At the end of the day, those two alone are a pretty harsh combo: A VC-backed network effect machine built across multiple brands, and high technical costs to building something that meets the collection of standards.

I don't think anyone but FAANG can really compete with that without also getting VC dollars, thus reinforcing the loop.


You can build a Next.js app and run it on a docker container or regular linux host almost anywhere. Vercel has some nice continuous deployment stuff built-in but I'm not sure how a Next.js app is locked into it at all.


This is often repeated but misguided.

Next.js and Vercel heavily push serverless deployment: 13 reworked the built-in API support to leverage Web Standards, which discarded interop with the a much larger server ecosystem in order to enable better edge support.
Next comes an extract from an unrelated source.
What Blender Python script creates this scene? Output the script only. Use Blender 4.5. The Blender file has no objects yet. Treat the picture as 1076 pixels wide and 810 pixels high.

Serverless deploys require providers to support the Next.js Build API: https://nextjs.org/docs/pages/building-your-application/depl...

There is no open implementation of this API (unlike Remix for example)

This means projects like Open Next start from 0: https://open-next.js.org/

The end result is significantly fractured support for a headline feature of the framework and a lot of unnecessary pain (https://betterprogramming.pub/beware-of-next-js-on-aws-ampli...) trying to leverage it on any non-Vercel platform.


Yeah on the same note I developed a moderately complex app on Next but I hit a roadblock when I needed background job support, which is not natively supported (or at least at the time wasn't) on Vercel/other Next platforms and so it was never a priority for Next. Pushing serverless so hard also made deployments janky and production bugs weird when you tried to use things not supported by the underlying platform, AWS (don't remember the details now, but Node version was one of those).


Yep, part of why I looked for alternatives and settled on Remix. It's never sat right with me


This sentiment has been repeated in a few comments. But, why can’t the deno deploy implementation be reimplemented, by yourself, by running a foundationDB server with mvSQLite[1]? That shouldn’t require any changes to the code.

[1] https://github.com/losfair/mvsqlite


That is not the same thing, still. Like you said it would be a reimplementation, not the same thing.